O mencionado dispositivo constitucional assim estabelece:

Art. 37. A administração pública direta e indireta de qualquer dos Poderes da União, dos Estados, do Distrito Federal e dos Municípios obedecerá aos princípios de legalidade, impessoalidade, moralidade, publicidade e eficiência e, também, ao seguinte:

(...)

§ 6o As pessoas jurídicas de direito público e as de direito privado prestadoras de serviços públicos responderão pelos danos que seus agentes, nessa qualidade, causarem a terceiros, assegurado o direito de regresso contra o responsável nos casos de dolo ou culpa. (grifo nosso)

O Constituinte, ao redigir o §6º do art. 37, alargou o campo de apreciação da responsabilidade objetiva, estendendo-a às pessoas jurídicas de direito privado prestadoras de serviço público. Entretanto, o dispositivo em questão nada diz a respeito de usuários ou não usuários do serviço, apenas faz referência genérica “a terceiros”.

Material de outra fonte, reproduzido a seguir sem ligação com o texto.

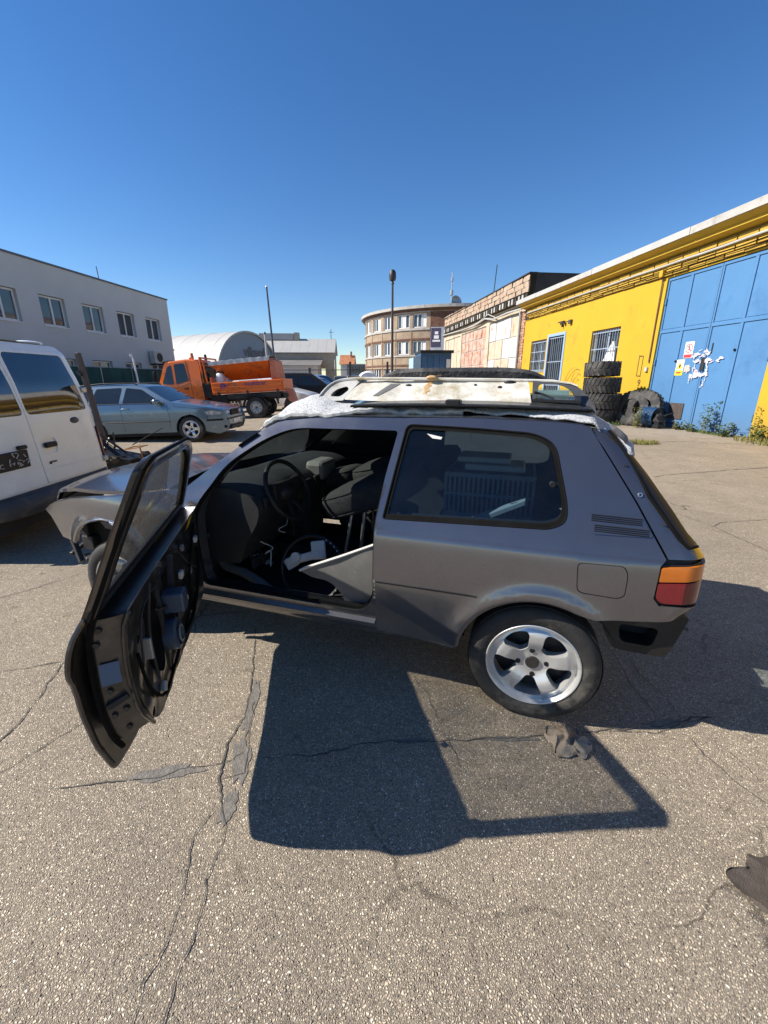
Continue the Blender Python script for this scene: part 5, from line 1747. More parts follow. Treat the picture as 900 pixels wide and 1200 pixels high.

Antes do julgamento proferido pelo STF no acórdão n.º 591.874, a jurisprudência da Suprema Corte brasileira entendia que as concessionárias de serviço público somente teriam responsabilidade objetiva em relação ao usuário do serviço público, sendo a responsabilidade em relação ao não usuário subjetiva. 

O julgamento do Recurso Extraordinário nº 262.651 - SP, de 16 de novembro de 2004, pela Segunda Turma do STF, permitiu que fosse feita uma reflexão sobre o alcance da norma inscrita no artigo 37, § 6º da Constituição Federal, que estabelece a responsabilidade civil das pessoas jurídicas de direito público e privado, prestadoras de serviço público. A responsabilidade objetiva de tais entidades com relação aos usuários do serviço não é objeto de controvérsias há um bom tempo. Porém, sua extensão ao terceiro não usuárioé fruto de acirrada polêmica na doutrina e jurisprudência pátrias.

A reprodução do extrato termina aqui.